▶ _Problem_
Find the lines of data that contain the string "scene", then list them.

▶ _Data shown_
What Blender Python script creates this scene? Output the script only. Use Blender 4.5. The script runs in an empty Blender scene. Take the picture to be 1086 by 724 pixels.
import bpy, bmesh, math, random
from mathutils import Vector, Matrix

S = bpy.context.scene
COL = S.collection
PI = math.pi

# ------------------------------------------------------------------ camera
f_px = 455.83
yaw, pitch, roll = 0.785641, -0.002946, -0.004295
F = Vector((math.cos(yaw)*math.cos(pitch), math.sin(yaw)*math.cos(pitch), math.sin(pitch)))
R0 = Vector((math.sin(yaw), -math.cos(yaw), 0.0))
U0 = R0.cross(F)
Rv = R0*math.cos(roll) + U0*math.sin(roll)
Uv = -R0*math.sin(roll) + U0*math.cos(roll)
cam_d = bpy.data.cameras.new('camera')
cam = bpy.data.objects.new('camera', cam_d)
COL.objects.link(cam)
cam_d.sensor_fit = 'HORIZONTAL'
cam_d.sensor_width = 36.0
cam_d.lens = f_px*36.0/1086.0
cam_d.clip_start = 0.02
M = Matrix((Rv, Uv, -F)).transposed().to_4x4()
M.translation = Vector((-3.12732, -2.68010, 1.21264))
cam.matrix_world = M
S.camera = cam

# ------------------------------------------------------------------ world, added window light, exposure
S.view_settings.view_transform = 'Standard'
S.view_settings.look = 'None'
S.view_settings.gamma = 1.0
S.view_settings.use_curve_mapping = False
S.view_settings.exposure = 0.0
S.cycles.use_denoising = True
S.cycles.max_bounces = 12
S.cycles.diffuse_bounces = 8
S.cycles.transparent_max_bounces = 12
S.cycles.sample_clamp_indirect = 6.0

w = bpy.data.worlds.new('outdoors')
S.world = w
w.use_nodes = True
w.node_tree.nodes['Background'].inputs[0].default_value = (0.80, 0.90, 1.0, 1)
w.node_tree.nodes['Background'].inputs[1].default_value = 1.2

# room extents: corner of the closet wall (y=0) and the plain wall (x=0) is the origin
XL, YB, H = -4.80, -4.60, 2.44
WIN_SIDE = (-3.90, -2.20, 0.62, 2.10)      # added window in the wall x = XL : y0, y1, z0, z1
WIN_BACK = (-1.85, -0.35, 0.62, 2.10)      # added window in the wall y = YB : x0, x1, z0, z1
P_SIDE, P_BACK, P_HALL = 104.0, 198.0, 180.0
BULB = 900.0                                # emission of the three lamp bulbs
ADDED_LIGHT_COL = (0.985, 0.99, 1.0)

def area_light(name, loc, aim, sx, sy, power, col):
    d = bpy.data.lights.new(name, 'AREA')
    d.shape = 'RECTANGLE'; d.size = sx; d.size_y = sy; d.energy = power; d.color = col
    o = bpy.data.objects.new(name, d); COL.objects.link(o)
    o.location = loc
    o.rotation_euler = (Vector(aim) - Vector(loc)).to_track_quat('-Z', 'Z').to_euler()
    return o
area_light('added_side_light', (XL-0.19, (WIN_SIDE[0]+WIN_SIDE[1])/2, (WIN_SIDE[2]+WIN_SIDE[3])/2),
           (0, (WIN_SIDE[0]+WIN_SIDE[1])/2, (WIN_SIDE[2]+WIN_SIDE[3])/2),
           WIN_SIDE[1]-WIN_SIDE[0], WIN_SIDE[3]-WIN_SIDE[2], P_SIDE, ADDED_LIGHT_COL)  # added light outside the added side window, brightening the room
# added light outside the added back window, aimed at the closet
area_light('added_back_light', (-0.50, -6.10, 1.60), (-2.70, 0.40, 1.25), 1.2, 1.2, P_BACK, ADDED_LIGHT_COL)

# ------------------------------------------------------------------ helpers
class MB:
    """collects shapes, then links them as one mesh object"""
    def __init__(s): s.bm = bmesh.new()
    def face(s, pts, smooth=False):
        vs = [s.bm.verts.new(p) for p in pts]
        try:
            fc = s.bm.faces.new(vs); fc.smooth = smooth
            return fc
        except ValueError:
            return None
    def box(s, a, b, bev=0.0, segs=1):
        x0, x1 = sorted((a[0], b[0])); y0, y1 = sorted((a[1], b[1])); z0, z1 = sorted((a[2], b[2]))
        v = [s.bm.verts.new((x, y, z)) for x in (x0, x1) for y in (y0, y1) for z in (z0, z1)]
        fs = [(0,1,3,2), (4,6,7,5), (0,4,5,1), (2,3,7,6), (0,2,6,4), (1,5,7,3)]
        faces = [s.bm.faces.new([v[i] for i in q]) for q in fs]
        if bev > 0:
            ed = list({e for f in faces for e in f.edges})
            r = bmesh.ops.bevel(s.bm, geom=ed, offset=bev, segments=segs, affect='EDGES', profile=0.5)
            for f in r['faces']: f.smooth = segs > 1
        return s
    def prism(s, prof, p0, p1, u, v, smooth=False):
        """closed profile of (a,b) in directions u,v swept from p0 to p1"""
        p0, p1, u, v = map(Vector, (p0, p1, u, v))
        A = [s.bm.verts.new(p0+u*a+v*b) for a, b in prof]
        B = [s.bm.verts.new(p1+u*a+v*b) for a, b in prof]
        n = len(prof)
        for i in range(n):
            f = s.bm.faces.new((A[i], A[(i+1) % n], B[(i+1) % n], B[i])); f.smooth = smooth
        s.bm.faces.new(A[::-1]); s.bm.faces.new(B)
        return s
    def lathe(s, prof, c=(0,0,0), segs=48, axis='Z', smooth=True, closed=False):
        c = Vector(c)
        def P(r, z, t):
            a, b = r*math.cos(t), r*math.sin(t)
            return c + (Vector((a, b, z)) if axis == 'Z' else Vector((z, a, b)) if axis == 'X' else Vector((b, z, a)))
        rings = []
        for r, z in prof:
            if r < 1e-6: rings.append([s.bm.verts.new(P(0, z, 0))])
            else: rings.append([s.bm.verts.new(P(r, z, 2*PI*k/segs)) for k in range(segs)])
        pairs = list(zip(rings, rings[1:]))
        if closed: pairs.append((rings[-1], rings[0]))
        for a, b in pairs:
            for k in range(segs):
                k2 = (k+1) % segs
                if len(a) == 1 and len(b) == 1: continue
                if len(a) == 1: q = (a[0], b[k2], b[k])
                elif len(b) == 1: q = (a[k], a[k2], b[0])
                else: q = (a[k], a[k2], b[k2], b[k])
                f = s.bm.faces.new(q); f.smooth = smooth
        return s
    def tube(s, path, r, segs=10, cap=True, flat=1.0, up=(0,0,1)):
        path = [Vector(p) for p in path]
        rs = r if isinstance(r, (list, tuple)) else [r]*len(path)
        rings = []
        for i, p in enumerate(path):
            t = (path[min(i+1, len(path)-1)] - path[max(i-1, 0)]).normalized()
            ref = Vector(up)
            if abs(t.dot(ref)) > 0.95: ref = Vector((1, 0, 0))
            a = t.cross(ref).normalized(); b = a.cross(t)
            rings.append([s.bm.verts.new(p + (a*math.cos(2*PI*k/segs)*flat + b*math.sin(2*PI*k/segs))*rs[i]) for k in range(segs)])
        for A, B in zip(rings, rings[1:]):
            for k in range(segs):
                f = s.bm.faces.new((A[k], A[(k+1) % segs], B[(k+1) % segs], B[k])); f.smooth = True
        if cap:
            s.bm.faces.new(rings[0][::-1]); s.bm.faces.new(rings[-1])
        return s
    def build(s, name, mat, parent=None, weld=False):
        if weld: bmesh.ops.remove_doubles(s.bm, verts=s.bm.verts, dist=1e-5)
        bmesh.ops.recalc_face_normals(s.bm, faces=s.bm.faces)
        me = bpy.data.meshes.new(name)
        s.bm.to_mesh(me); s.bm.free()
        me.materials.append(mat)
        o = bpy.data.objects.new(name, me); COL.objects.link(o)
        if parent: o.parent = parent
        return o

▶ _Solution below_
What Blender Python script creates this scene? Output the script only. Use Blender 4.5. The script runs in an empty Blender scene. Take the picture to be 1086 by 724 pixels.
S = bpy.context.scene